**What you should do**:
Only the pictures are left out: repeat the rest of the entries exactly.

**Dataset extract**:

>> Begin

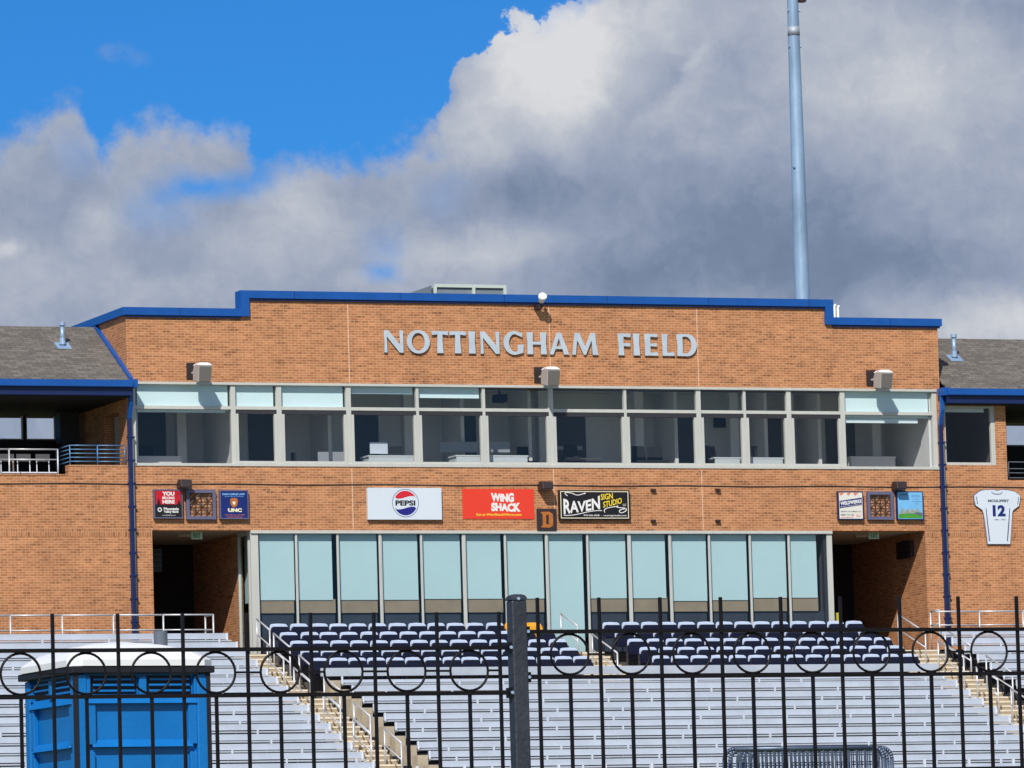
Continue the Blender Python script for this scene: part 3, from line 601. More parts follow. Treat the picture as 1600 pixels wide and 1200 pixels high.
x_, z_ = P(110, 650, 3.8); MB().box(x_-.3, x_+.25, 3.8, 4.2, 17.0, 17.86).box(x_-.25, x_-.1, 3.8, 4.0, 16.2, 17.0).build('heater', mat('heater_dark', L(48, 48, 54), .6), LW)
x_, z_ = P(127, 663, 4.9); MB().box(x_-.12, x_+.12, 4.9, 4.95, z_-.03, z_+.03).build('wall_plate', mat('plate_grey', L(150, 150, 150), .6), LW)
# gallery rails and chairs
def rail(nm, m, label, cat, posts, zf, zt, mids, r=.022, group=None, extra=None):
    (xa, ya), (xb, yb) = posts[0], posts[-1]
    t = thing(nm, label, cat, (xa, ya, zf), group)
    for x, y in posts: MB().tube((x, y, zf), (x, y, zt), r).build('post', m, t, smooth=True)
    MB().path([(x, y, zt) for x, y in posts], r).build('top_rail', m, t, smooth=True)
    for z in mids: MB().path([(x, y, z) for x, y in posts], r*.85).build('mid_rail', m, t, smooth=True)
    if extra: extra(t)
    return t
BLR = mat('blue_grey_rail', L(96, 140, 184), .4, .2)
xq = P(109, 700, .15)[0]; xr_ = P(195, 700, .15)[0]
rail('gallery_railing', BLR, 'blue grey four bar railing on the ledge beside the left downpipe', 'railing', [(xq, 1.4), (xq, .15), ((xq+xr_)/2, .15), (xr_, .15)], ZA_+.05, P(150, 696, .15)[1], [ZA_+.05+(P(150, 696, .15)[1]-ZA_-.05)*k for k in (.2, .4, .6, .8)], .016)
xw = P(90, 700, .6)[0]
rail('gallery_railing', RAILW, 'pale two bar railing among the folding chairs in the left gallery', 'railing', [(xw-3, .6), (P(14, 700, .6)[0], .6), (xw, .6)], 15.5, P(50, 702, .6)[1], [P(50, 718, .6)[1]], .022)
WCH = mat('white_chair_plastic', L(226, 228, 236), .5)
for k, (px, lb) in enumerate([(12, 'white chair in the left gallery nearest the picture edge'), (38, 'middle white chair behind the left gallery ledge'), (68, 'white chair in the left gallery nearest the railing end')]):
    x = P(px, 735, .9)[0]; t = thing('gallery_chair', lb, 'chair', (x, .9, 15.5), 'white chairs in the left gallery')
    MB().box(x-.26, x+.26, .5, .95, 15.86, 15.9).build('seat', WCH, t, bevel=.012)
    MB().tube((x+.17, .92, 15.5), (x+.17, .96, 16.4), .014).tube((x-.17, .92, 15.5), (x-.17, .96, 16.4), .014).tube((x+.17, .55, 15.5), (x+.17, .55, 15.86), .014).tube((x-.17, .55, 15.5), (x-.17, .55, 15.86), .014).build('frame', WCH, t)
    MB().box(x-.2, x+.2, .94, .965, 16.22, 16.42).build('backrest', IDARK, t, bevel=.01)
x, z = P(8, 706, 1.6); t = thing('gallery_table', 'yellow trimmed small table at the left edge of the gallery', 'table', (x, 1.6, 15.5))
box('tabletop', GOLD, t, x-.35, x+.25, 1.4, 1.9, 16.3, 16.34); MB().box(x-.3, x-.25, 1.45, 1.5, 15.5, 16.3).box(x+.15, x+.2, 1.45, 1.5, 15.5, 16.3).build('leg', GOLD, t)
# right wing
RW = wing(XR, 20, XR, 'right stadium wing in tan brick with a square window and open gallery')
a, b = 12.30, P(1548, 650)[0]; zb, zt = P(1500, 724)[1], P(1500, 634)[1]; c0 = P(1571, 650)[0]; zo = P(1575, 750)[1]
wall_grid([XR+.001, a, b+.13, c0, 20], [5.8, zo, zb-.05, zt+.0, 17.90], lambda x, z: not ((a < x < b+.13 and zb-.05 < z < zt) or (x > c0 and z > zo)), .001, .3).build('wall', BRICK, RW)
MB().box(XR+.02, 20, -.002, .001, 14.13, 14.325).build('soldier_course', SOLD, RW)
W = MB().box(a, a+.05, .03, .14, zb-.048, zt-.002).box(b, b+.13, .03, .14, zb-.048, zt-.002).box(a+.05, b, .03, .14, zb-.048, zb+.03).box(a+.05, b, .03, .14, zt-.06, zt-.002).build('window', FRAME, RW, bevel=.004)
MB().sheet(a+.05, b, .09, zb+.03, zt-.06).build('pane', GLASSD, W)
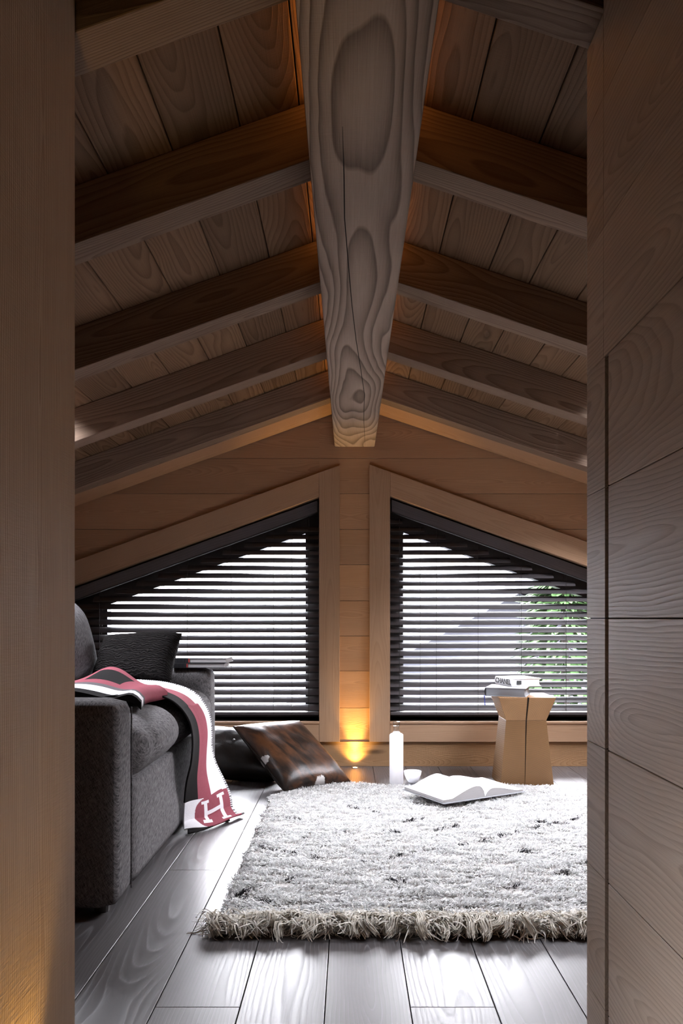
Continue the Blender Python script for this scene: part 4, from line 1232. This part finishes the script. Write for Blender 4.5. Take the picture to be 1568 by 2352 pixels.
# ------------------------------------------------------------------ outside
g = MB(); g.box(-40, 40, 4.9, 60, -2.6, -2.5); tag(g.build('ground', plain('alpine_ground', (.16, .165, .16), .95, .05)), kind='structure')
hs = empty('neighbour_chalet', (2.43, 13.5, -2.5)); tag(hs, 'grey gabled chalet seen between the slats of the right window', 'house')
m = MB(); m.prism([(-3.4, 0), (3.4, 0), (3.4, 1.9), (0, 3.72), (-3.4, 1.9)], 'y', -2.2, 3.5, (1, 0, 0)); m.build('wall', plain('chalet_wall', (.045, .046, .058), .8), hs)
m = MB()
for s_ in (-1, 1):
    poly = [(0, 3.77), (s_ * 4.0, 1.63), (s_ * 4.0, 1.83), (0, 3.97)]
    m.prism(poly if s_ > 0 else poly[::-1], 'y', -3.0, 3.8, (0, 1, 0))
m.build('roof', plain('slate_roof', (.05, .055, .065), .7), hs)
leafm = plain('spruce_leaves', (.018, .042, .011), .7, .2); barkm = plain('bark', (.05, .04, .03), .9)
for k, (x, y, hgt, rad_) in enumerate(((2.25, 8.2, 4.5, 1.3),)):
    t_ = empty('spruce_tree', (x, y, -2.5))
    tag(t_, 'green spruce outside the right window, seen between the slats', 'tree')
    m = MB(); m.tube([(0, 0, 0), (0, 0, hgt * .95)], [.09, .02], 8); m.build('trunk', barkm, t_)
    V_ = []; F_ = []
    for q in range(5200):
        h_ = random.uniform(.12, 1) ; a = random.uniform(0, 6.283); rr = rad_ * (1 - h_) * math.sqrt(random.uniform(.1, 1)) + .05
        p = Vector((rr * math.cos(a), rr * math.sin(a), h_ * hgt - .25 * rr)); d1 = Vector((math.cos(a), math.sin(a), random.uniform(-.7, .1))) * random.uniform(.12, .24); d2 = Vector((-math.sin(a), math.cos(a), random.uniform(-.4, .4))) * random.uniform(.03, .06)
        n0 = len(V_); V_ += [p - d2, p + d2, p + d1]; F_.append((n0, n0 + 1, n0 + 2))
    m = MB(); m.add(V_, F_); m.build('foliage', leafm, t_, fixn=False)

# small pieces belong to the part that carries them
for child, part in (('head_rail_edge', 'head_rail'), ('stopper', 'neck'), ('headband', 'spine_case'), ('spine_lettering', 'spine'), ('lens', 'bezel'),
                    ('button', 'hide_cover'), ('fuzz', 'cover'), ('seam', 'base'), ('edge_curls', 'fringe')):
    for o in list(bpy.data.objects):
        if o.name.split('.')[0] == child and o.parent:
            for q in o.parent.children:
                if q.name.split('.')[0] == part: o.parent = q; break
for o in list(bpy.data.objects):
    if o.name.split('.')[0] == 'page':
        side_ = 'left_pages' if sum(v.co.x for v in o.data.vertices) < 0 else 'right_pages'
        for q in o.parent.children:
            if q.name.split('.')[0] == side_: o.parent = q; break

>> End

**Complete answer**:
Continue the Blender Python script for this scene: part 3, from line 601. More parts follow. Treat the picture as 1600 pixels wide and 1200 pixels high.
x_, z_ = P(110, 650, 3.8); MB().box(x_-.3, x_+.25, 3.8, 4.2, 17.0, 17.86).box(x_-.25, x_-.1, 3.8, 4.0, 16.2, 17.0).build('heater', mat('heater_dark', L(48, 48, 54), .6), LW)
x_, z_ = P(127, 663, 4.9); MB().box(x_-.12, x_+.12, 4.9, 4.95, z_-.03, z_+.03).build('wall_plate', mat('plate_grey', L(150, 150, 150), .6), LW)
# gallery rails and chairs
def rail(nm, m, label, cat, posts, zf, zt, mids, r=.022, group=None, extra=None):
    (xa, ya), (xb, yb) = posts[0], posts[-1]
    t = thing(nm, label, cat, (xa, ya, zf), group)
    for x, y in posts: MB().tube((x, y, zf), (x, y, zt), r).build('post', m, t, smooth=True)
    MB().path([(x, y, zt) for x, y in posts], r).build('top_rail', m, t, smooth=True)
    for z in mids: MB().path([(x, y, z) for x, y in posts], r*.85).build('mid_rail', m, t, smooth=True)
    if extra: extra(t)
    return t
BLR = mat('blue_grey_rail', L(96, 140, 184), .4, .2)
xq = P(109, 700, .15)[0]; xr_ = P(195, 700, .15)[0]
rail('gallery_railing', BLR, 'blue grey four bar railing on the ledge beside the left downpipe', 'railing', [(xq, 1.4), (xq, .15), ((xq+xr_)/2, .15), (xr_, .15)], ZA_+.05, P(150, 696, .15)[1], [ZA_+.05+(P(150, 696, .15)[1]-ZA_-.05)*k for k in (.2, .4, .6, .8)], .016)
xw = P(90, 700, .6)[0]
rail('gallery_railing', RAILW, 'pale two bar railing among the folding chairs in the left gallery', 'railing', [(xw-3, .6), (P(14, 700, .6)[0], .6), (xw, .6)], 15.5, P(50, 702, .6)[1], [P(50, 718, .6)[1]], .022)
WCH = mat('white_chair_plastic', L(226, 228, 236), .5)
for k, (px, lb) in enumerate([(12, 'white chair in the left gallery nearest the picture edge'), (38, 'middle white chair behind the left gallery ledge'), (68, 'white chair in the left gallery nearest the railing end')]):
    x = P(px, 735, .9)[0]; t = thing('gallery_chair', lb, 'chair', (x, .9, 15.5), 'white chairs in the left gallery')
    MB().box(x-.26, x+.26, .5, .95, 15.86, 15.9).build('seat', WCH, t, bevel=.012)
    MB().tube((x+.17, .92, 15.5), (x+.17, .96, 16.4), .014).tube((x-.17, .92, 15.5), (x-.17, .96, 16.4), .014).tube((x+.17, .55, 15.5), (x+.17, .55, 15.86), .014).tube((x-.17, .55, 15.5), (x-.17, .55, 15.86), .014).build('frame', WCH, t)
    MB().box(x-.2, x+.2, .94, .965, 16.22, 16.42).build('backrest', IDARK, t, bevel=.01)
x, z = P(8, 706, 1.6); t = thing('gallery_table', 'yellow trimmed small table at the left edge of the gallery', 'table', (x, 1.6, 15.5))
box('tabletop', GOLD, t, x-.35, x+.25, 1.4, 1.9, 16.3, 16.34); MB().box(x-.3, x-.25, 1.45, 1.5, 15.5, 16.3).box(x+.15, x+.2, 1.45, 1.5, 15.5, 16.3).build('leg', GOLD, t)
# right wing
RW = wing(XR, 20, XR, 'right stadium wing in tan brick with a square window and open gallery')
a, b = 12.30, P(1548, 650)[0]; zb, zt = P(1500, 724)[1], P(1500, 634)[1]; c0 = P(1571, 650)[0]; zo = P(1575, 750)[1]
wall_grid([XR+.001, a, b+.13, c0, 20], [5.8, zo, zb-.05, zt+.0, 17.90], lambda x, z: not ((a < x < b+.13 and zb-.05 < z < zt) or (x > c0 and z > zo)), .001, .3).build('wall', BRICK, RW)
MB().box(XR+.02, 20, -.002, .001, 14.13, 14.325).build('soldier_course', SOLD, RW)
W = MB().box(a, a+.05, .03, .14, zb-.048, zt-.002).box(b, b+.13, .03, .14, zb-.048, zt-.002).box(a+.05, b, .03, .14, zb-.048, zb+.03).box(a+.05, b, .03, .14, zt-.06, zt-.002).build('window', FRAME, RW, bevel=.004)
MB().sheet(a+.05, b, .09, zb+.03, zt-.06).build('pane', GLASSD, W)
Continue the Blender Python script for this scene: part 4, from line 1232. This part finishes the script. Write for Blender 4.5. Take the picture to be 1568 by 2352 pixels.
# ------------------------------------------------------------------ outside
g = MB(); g.box(-40, 40, 4.9, 60, -2.6, -2.5); tag(g.build('ground', plain('alpine_ground', (.16, .165, .16), .95, .05)), kind='structure')
hs = empty('neighbour_chalet', (2.43, 13.5, -2.5)); tag(hs, 'grey gabled chalet seen between the slats of the right window', 'house')
m = MB(); m.prism([(-3.4, 0), (3.4, 0), (3.4, 1.9), (0, 3.72), (-3.4, 1.9)], 'y', -2.2, 3.5, (1, 0, 0)); m.build('wall', plain('chalet_wall', (.045, .046, .058), .8), hs)
m = MB()
for s_ in (-1, 1):
    poly = [(0, 3.77), (s_ * 4.0, 1.63), (s_ * 4.0, 1.83), (0, 3.97)]
    m.prism(poly if s_ > 0 else poly[::-1], 'y', -3.0, 3.8, (0, 1, 0))
m.build('roof', plain('slate_roof', (.05, .055, .065), .7), hs)
leafm = plain('spruce_leaves', (.018, .042, .011), .7, .2); barkm = plain('bark', (.05, .04, .03), .9)
for k, (x, y, hgt, rad_) in enumerate(((2.25, 8.2, 4.5, 1.3),)):
    t_ = empty('spruce_tree', (x, y, -2.5))
    tag(t_, 'green spruce outside the right window, seen between the slats', 'tree')
    m = MB(); m.tube([(0, 0, 0), (0, 0, hgt * .95)], [.09, .02], 8); m.build('trunk', barkm, t_)
    V_ = []; F_ = []
    for q in range(5200):
        h_ = random.uniform(.12, 1) ; a = random.uniform(0, 6.283); rr = rad_ * (1 - h_) * math.sqrt(random.uniform(.1, 1)) + .05
        p = Vector((rr * math.cos(a), rr * math.sin(a), h_ * hgt - .25 * rr)); d1 = Vector((math.cos(a), math.sin(a), random.uniform(-.7, .1))) * random.uniform(.12, .24); d2 = Vector((-math.sin(a), math.cos(a), random.uniform(-.4, .4))) * random.uniform(.03, .06)
        n0 = len(V_); V_ += [p - d2, p + d2, p + d1]; F_.append((n0, n0 + 1, n0 + 2))
    m = MB(); m.add(V_, F_); m.build('foliage', leafm, t_, fixn=False)

# small pieces belong to the part that carries them
for child, part in (('head_rail_edge', 'head_rail'), ('stopper', 'neck'), ('headband', 'spine_case'), ('spine_lettering', 'spine'), ('lens', 'bezel'),
                    ('button', 'hide_cover'), ('fuzz', 'cover'), ('seam', 'base'), ('edge_curls', 'fringe')):
    for o in list(bpy.data.objects):
        if o.name.split('.')[0] == child and o.parent:
            for q in o.parent.children:
                if q.name.split('.')[0] == part: o.parent = q; break
for o in list(bpy.data.objects):
    if o.name.split('.')[0] == 'page':
        side_ = 'left_pages' if sum(v.co.x for v in o.data.vertices) < 0 else 'right_pages'
        for q in o.parent.children:
            if q.name.split('.')[0] == side_: o.parent = q; break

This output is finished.